_Material provided_

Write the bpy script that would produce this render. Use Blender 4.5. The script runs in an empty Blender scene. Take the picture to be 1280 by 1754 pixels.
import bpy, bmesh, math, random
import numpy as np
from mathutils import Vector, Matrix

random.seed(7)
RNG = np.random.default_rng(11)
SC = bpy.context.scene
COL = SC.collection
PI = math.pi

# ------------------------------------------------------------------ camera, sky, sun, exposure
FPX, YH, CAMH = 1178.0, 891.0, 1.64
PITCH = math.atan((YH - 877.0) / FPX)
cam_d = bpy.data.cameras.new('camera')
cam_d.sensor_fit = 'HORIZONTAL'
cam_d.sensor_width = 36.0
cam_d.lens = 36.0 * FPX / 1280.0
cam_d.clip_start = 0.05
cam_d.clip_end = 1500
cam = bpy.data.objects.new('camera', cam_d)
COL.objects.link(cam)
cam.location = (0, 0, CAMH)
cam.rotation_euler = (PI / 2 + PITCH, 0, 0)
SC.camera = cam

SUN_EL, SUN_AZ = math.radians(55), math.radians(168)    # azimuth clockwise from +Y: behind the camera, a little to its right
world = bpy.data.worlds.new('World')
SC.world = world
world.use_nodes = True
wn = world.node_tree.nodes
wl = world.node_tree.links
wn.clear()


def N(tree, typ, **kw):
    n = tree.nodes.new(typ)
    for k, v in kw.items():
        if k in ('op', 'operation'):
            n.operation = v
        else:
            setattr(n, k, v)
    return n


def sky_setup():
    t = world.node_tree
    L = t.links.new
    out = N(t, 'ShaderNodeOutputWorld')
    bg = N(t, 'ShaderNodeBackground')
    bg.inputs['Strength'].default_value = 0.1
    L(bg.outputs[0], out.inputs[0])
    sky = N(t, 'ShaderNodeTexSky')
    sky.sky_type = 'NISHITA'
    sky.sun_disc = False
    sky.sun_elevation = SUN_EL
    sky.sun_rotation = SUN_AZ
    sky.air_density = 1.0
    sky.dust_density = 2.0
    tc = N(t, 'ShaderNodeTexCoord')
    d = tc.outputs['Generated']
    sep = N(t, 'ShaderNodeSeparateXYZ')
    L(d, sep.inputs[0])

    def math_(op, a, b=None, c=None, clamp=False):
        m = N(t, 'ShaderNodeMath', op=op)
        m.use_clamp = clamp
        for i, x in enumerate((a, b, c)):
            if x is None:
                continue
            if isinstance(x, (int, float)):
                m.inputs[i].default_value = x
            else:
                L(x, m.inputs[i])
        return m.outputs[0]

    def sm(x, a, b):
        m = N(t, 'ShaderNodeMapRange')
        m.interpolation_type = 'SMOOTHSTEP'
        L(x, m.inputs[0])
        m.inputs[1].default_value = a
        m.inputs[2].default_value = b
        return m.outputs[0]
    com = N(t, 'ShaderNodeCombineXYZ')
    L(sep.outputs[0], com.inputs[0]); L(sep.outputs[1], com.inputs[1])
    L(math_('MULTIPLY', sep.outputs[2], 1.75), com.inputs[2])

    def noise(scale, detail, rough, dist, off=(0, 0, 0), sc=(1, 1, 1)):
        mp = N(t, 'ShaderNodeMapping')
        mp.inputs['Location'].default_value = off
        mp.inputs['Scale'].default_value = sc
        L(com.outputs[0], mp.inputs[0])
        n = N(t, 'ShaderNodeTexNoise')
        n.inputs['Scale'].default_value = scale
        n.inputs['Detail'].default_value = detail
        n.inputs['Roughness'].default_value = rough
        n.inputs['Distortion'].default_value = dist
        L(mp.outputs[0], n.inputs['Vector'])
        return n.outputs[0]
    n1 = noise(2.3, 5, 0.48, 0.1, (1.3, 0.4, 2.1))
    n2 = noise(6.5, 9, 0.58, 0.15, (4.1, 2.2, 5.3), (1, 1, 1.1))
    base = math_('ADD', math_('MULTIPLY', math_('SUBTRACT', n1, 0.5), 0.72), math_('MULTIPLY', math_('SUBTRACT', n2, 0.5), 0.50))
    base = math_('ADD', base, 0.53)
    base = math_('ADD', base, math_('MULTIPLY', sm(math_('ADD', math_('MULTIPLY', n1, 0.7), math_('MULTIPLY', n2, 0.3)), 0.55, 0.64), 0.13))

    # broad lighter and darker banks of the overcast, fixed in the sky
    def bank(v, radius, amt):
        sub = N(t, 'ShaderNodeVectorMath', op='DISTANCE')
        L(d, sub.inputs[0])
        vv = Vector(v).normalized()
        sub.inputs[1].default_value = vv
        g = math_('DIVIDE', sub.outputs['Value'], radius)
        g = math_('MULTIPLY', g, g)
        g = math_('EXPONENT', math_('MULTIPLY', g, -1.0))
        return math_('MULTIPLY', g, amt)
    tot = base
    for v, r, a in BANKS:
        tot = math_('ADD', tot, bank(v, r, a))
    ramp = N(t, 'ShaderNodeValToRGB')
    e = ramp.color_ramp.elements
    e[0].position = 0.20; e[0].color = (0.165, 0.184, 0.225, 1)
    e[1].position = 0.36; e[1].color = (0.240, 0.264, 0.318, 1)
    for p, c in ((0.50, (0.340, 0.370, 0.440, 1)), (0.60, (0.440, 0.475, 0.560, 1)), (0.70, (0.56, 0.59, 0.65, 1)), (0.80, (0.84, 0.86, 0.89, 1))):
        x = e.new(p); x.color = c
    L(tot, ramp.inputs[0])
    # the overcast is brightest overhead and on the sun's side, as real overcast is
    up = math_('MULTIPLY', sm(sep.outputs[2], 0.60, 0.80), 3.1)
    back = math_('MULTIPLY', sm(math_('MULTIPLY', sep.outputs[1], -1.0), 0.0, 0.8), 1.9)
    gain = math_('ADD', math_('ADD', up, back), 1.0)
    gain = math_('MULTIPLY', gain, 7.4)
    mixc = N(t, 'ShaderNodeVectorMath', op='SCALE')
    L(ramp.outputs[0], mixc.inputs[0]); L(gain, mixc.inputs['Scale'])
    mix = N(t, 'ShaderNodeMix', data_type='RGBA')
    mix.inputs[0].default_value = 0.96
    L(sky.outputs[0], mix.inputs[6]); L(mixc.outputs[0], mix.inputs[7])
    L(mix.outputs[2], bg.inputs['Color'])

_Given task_
Quote the listing word for word from its first line through the line in which "PI = math.pi" appears.

_Final result_
Write the bpy script that would produce this render. Use Blender 4.5. The script runs in an empty Blender scene. Take the picture to be 1280 by 1754 pixels.
import bpy, bmesh, math, random
import numpy as np
from mathutils import Vector, Matrix

random.seed(7)
RNG = np.random.default_rng(11)
SC = bpy.context.scene
COL = SC.collection
PI = math.pi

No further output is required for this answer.